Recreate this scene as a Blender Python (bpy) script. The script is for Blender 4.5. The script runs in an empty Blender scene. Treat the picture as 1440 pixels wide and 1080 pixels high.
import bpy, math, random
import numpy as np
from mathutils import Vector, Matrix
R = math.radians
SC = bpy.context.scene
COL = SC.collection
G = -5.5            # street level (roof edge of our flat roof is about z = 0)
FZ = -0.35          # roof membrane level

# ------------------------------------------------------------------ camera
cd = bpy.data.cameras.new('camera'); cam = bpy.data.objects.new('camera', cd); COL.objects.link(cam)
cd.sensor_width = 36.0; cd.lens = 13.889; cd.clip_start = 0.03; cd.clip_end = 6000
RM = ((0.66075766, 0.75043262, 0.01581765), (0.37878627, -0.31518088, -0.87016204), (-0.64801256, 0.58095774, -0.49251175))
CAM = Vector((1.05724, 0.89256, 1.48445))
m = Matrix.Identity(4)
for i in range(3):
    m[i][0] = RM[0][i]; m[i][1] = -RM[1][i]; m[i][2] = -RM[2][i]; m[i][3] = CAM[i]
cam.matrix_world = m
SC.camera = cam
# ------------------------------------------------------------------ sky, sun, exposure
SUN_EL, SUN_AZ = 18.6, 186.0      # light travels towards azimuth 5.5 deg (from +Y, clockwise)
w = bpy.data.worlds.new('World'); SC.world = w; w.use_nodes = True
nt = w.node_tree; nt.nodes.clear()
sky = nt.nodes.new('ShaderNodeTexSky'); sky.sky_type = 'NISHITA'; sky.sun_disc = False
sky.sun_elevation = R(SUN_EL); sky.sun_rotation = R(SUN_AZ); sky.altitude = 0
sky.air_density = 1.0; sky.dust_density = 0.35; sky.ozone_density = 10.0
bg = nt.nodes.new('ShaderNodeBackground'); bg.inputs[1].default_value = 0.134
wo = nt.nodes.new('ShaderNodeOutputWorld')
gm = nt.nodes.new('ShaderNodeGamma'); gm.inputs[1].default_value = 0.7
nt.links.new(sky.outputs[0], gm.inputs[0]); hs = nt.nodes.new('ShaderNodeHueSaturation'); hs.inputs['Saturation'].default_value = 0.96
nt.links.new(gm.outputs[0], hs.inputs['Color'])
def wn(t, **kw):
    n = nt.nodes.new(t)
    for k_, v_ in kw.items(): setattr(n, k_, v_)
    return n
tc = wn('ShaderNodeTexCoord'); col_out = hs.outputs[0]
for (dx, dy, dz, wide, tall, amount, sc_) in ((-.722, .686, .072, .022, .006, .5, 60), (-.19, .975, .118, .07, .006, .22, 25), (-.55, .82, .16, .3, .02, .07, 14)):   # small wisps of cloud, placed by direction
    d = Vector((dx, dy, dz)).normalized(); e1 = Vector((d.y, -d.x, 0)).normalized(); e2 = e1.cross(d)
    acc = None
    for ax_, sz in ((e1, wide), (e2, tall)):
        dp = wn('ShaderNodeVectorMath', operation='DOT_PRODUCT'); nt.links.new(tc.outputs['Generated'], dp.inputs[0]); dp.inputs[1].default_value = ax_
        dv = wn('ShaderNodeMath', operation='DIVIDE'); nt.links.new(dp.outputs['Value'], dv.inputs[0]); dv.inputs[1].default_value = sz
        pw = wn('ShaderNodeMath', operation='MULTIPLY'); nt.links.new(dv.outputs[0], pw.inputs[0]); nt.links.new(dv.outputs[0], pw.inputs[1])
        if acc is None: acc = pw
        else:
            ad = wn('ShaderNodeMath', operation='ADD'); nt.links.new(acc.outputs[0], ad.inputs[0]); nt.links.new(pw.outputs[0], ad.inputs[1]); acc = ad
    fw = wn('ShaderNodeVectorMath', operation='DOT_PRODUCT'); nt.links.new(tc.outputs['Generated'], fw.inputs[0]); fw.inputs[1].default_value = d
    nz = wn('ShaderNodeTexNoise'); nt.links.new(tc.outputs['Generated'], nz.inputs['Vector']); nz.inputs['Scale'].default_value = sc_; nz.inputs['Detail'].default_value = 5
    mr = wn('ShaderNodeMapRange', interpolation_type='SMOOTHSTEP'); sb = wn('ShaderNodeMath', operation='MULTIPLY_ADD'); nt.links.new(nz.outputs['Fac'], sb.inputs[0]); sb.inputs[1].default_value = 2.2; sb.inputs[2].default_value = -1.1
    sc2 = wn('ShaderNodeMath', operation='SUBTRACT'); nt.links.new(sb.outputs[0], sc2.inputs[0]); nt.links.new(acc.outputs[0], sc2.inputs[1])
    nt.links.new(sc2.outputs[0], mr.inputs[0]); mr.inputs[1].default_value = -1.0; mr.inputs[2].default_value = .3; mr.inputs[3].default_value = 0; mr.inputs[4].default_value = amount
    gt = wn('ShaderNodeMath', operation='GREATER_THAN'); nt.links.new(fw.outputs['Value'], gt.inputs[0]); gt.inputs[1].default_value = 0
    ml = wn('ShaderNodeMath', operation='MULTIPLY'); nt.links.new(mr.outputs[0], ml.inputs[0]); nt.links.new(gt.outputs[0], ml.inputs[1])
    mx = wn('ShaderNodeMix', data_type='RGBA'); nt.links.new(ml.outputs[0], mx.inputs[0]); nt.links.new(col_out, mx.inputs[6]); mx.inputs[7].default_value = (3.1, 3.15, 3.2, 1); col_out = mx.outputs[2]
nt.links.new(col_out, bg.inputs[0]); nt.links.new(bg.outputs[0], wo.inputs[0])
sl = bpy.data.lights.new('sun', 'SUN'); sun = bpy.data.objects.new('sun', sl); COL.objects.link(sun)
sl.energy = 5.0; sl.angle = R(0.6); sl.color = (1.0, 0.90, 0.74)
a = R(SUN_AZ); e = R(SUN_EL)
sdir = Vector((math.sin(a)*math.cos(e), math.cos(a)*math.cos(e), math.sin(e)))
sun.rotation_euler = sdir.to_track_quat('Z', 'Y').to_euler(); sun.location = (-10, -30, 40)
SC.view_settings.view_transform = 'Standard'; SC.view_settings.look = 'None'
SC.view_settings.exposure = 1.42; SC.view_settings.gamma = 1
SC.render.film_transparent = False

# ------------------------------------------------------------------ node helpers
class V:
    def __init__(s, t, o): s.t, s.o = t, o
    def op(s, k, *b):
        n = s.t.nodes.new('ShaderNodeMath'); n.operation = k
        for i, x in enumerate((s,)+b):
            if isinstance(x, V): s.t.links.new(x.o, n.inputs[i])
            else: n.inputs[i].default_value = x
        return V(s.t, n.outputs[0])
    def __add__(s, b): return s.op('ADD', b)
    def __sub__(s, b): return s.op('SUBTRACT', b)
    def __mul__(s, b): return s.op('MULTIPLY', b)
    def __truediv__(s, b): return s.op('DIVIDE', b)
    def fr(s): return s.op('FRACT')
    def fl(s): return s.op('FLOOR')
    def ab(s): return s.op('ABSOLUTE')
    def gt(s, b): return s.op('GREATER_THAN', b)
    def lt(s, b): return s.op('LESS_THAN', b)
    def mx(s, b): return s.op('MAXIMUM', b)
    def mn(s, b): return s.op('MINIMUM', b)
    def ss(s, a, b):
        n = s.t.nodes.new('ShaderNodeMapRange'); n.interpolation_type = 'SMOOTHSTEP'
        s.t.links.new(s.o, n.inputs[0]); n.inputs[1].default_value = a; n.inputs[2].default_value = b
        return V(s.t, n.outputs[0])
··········
→ **Task statement**
All of the data shown above must be copied exactly.

→ **Written solution**
Recreate this scene as a Blender Python (bpy) script. The script is for Blender 4.5. The script runs in an empty Blender scene. Treat the picture as 1440 pixels wide and 1080 pixels high.
import bpy, math, random
import numpy as np
from mathutils import Vector, Matrix
R = math.radians
SC = bpy.context.scene
COL = SC.collection
G = -5.5            # street level (roof edge of our flat roof is about z = 0)
FZ = -0.35          # roof membrane level

# ------------------------------------------------------------------ camera
cd = bpy.data.cameras.new('camera'); cam = bpy.data.objects.new('camera', cd); COL.objects.link(cam)
cd.sensor_width = 36.0; cd.lens = 13.889; cd.clip_start = 0.03; cd.clip_end = 6000
RM = ((0.66075766, 0.75043262, 0.01581765), (0.37878627, -0.31518088, -0.87016204), (-0.64801256, 0.58095774, -0.49251175))
CAM = Vector((1.05724, 0.89256, 1.48445))
m = Matrix.Identity(4)
for i in range(3):
    m[i][0] = RM[0][i]; m[i][1] = -RM[1][i]; m[i][2] = -RM[2][i]; m[i][3] = CAM[i]
cam.matrix_world = m
SC.camera = cam
# ------------------------------------------------------------------ sky, sun, exposure
SUN_EL, SUN_AZ = 18.6, 186.0      # light travels towards azimuth 5.5 deg (from +Y, clockwise)
w = bpy.data.worlds.new('World'); SC.world = w; w.use_nodes = True
nt = w.node_tree; nt.nodes.clear()
sky = nt.nodes.new('ShaderNodeTexSky'); sky.sky_type = 'NISHITA'; sky.sun_disc = False
sky.sun_elevation = R(SUN_EL); sky.sun_rotation = R(SUN_AZ); sky.altitude = 0
sky.air_density = 1.0; sky.dust_density = 0.35; sky.ozone_density = 10.0
bg = nt.nodes.new('ShaderNodeBackground'); bg.inputs[1].default_value = 0.134
wo = nt.nodes.new('ShaderNodeOutputWorld')
gm = nt.nodes.new('ShaderNodeGamma'); gm.inputs[1].default_value = 0.7
nt.links.new(sky.outputs[0], gm.inputs[0]); hs = nt.nodes.new('ShaderNodeHueSaturation'); hs.inputs['Saturation'].default_value = 0.96
nt.links.new(gm.outputs[0], hs.inputs['Color'])
def wn(t, **kw):
    n = nt.nodes.new(t)
    for k_, v_ in kw.items(): setattr(n, k_, v_)
    return n
tc = wn('ShaderNodeTexCoord'); col_out = hs.outputs[0]
for (dx, dy, dz, wide, tall, amount, sc_) in ((-.722, .686, .072, .022, .006, .5, 60), (-.19, .975, .118, .07, .006, .22, 25), (-.55, .82, .16, .3, .02, .07, 14)):   # small wisps of cloud, placed by direction
    d = Vector((dx, dy, dz)).normalized(); e1 = Vector((d.y, -d.x, 0)).normalized(); e2 = e1.cross(d)
    acc = None
    for ax_, sz in ((e1, wide), (e2, tall)):
        dp = wn('ShaderNodeVectorMath', operation='DOT_PRODUCT'); nt.links.new(tc.outputs['Generated'], dp.inputs[0]); dp.inputs[1].default_value = ax_
        dv = wn('ShaderNodeMath', operation='DIVIDE'); nt.links.new(dp.outputs['Value'], dv.inputs[0]); dv.inputs[1].default_value = sz
        pw = wn('ShaderNodeMath', operation='MULTIPLY'); nt.links.new(dv.outputs[0], pw.inputs[0]); nt.links.new(dv.outputs[0], pw.inputs[1])
        if acc is None: acc = pw
        else:
            ad = wn('ShaderNodeMath', operation='ADD'); nt.links.new(acc.outputs[0], ad.inputs[0]); nt.links.new(pw.outputs[0], ad.inputs[1]); acc = ad
    fw = wn('ShaderNodeVectorMath', operation='DOT_PRODUCT'); nt.links.new(tc.outputs['Generated'], fw.inputs[0]); fw.inputs[1].default_value = d
    nz = wn('ShaderNodeTexNoise'); nt.links.new(tc.outputs['Generated'], nz.inputs['Vector']); nz.inputs['Scale'].default_value = sc_; nz.inputs['Detail'].default_value = 5
    mr = wn('ShaderNodeMapRange', interpolation_type='SMOOTHSTEP'); sb = wn('ShaderNodeMath', operation='MULTIPLY_ADD'); nt.links.new(nz.outputs['Fac'], sb.inputs[0]); sb.inputs[1].default_value = 2.2; sb.inputs[2].default_value = -1.1
    sc2 = wn('ShaderNodeMath', operation='SUBTRACT'); nt.links.new(sb.outputs[0], sc2.inputs[0]); nt.links.new(acc.outputs[0], sc2.inputs[1])
    nt.links.new(sc2.outputs[0], mr.inputs[0]); mr.inputs[1].default_value = -1.0; mr.inputs[2].default_value = .3; mr.inputs[3].default_value = 0; mr.inputs[4].default_value = amount
    gt = wn('ShaderNodeMath', operation='GREATER_THAN'); nt.links.new(fw.outputs['Value'], gt.inputs[0]); gt.inputs[1].default_value = 0
    ml = wn('ShaderNodeMath', operation='MULTIPLY'); nt.links.new(mr.outputs[0], ml.inputs[0]); nt.links.new(gt.outputs[0], ml.inputs[1])
    mx = wn('ShaderNodeMix', data_type='RGBA'); nt.links.new(ml.outputs[0], mx.inputs[0]); nt.links.new(col_out, mx.inputs[6]); mx.inputs[7].default_value = (3.1, 3.15, 3.2, 1); col_out = mx.outputs[2]
nt.links.new(col_out, bg.inputs[0]); nt.links.new(bg.outputs[0], wo.inputs[0])
sl = bpy.data.lights.new('sun', 'SUN'); sun = bpy.data.objects.new('sun', sl); COL.objects.link(sun)
sl.energy = 5.0; sl.angle = R(0.6); sl.color = (1.0, 0.90, 0.74)
a = R(SUN_AZ); e = R(SUN_EL)
sdir = Vector((math.sin(a)*math.cos(e), math.cos(a)*math.cos(e), math.sin(e)))
sun.rotation_euler = sdir.to_track_quat('Z', 'Y').to_euler(); sun.location = (-10, -30, 40)
SC.view_settings.view_transform = 'Standard'; SC.view_settings.look = 'None'
SC.view_settings.exposure = 1.42; SC.view_settings.gamma = 1
SC.render.film_transparent = False

# ------------------------------------------------------------------ node helpers
class V:
    def __init__(s, t, o): s.t, s.o = t, o
    def op(s, k, *b):
        n = s.t.nodes.new('ShaderNodeMath'); n.operation = k
        for i, x in enumerate((s,)+b):
            if isinstance(x, V): s.t.links.new(x.o, n.inputs[i])
            else: n.inputs[i].default_value = x
        return V(s.t, n.outputs[0])
    def __add__(s, b): return s.op('ADD', b)
    def __sub__(s, b): return s.op('SUBTRACT', b)
    def __mul__(s, b): return s.op('MULTIPLY', b)
    def __truediv__(s, b): return s.op('DIVIDE', b)
    def fr(s): return s.op('FRACT')
    def fl(s): return s.op('FLOOR')
    def ab(s): return s.op('ABSOLUTE')
    def gt(s, b): return s.op('GREATER_THAN', b)
    def lt(s, b): return s.op('LESS_THAN', b)
    def mx(s, b): return s.op('MAXIMUM', b)
    def mn(s, b): return s.op('MINIMUM', b)
    def ss(s, a, b):
        n = s.t.nodes.new('ShaderNodeMapRange'); n.interpolation_type = 'SMOOTHSTEP'
        s.t.links.new(s.o, n.inputs[0]); n.inputs[1].default_value = a; n.inputs[2].default_value = b
        return V(s.t, n.outputs[0])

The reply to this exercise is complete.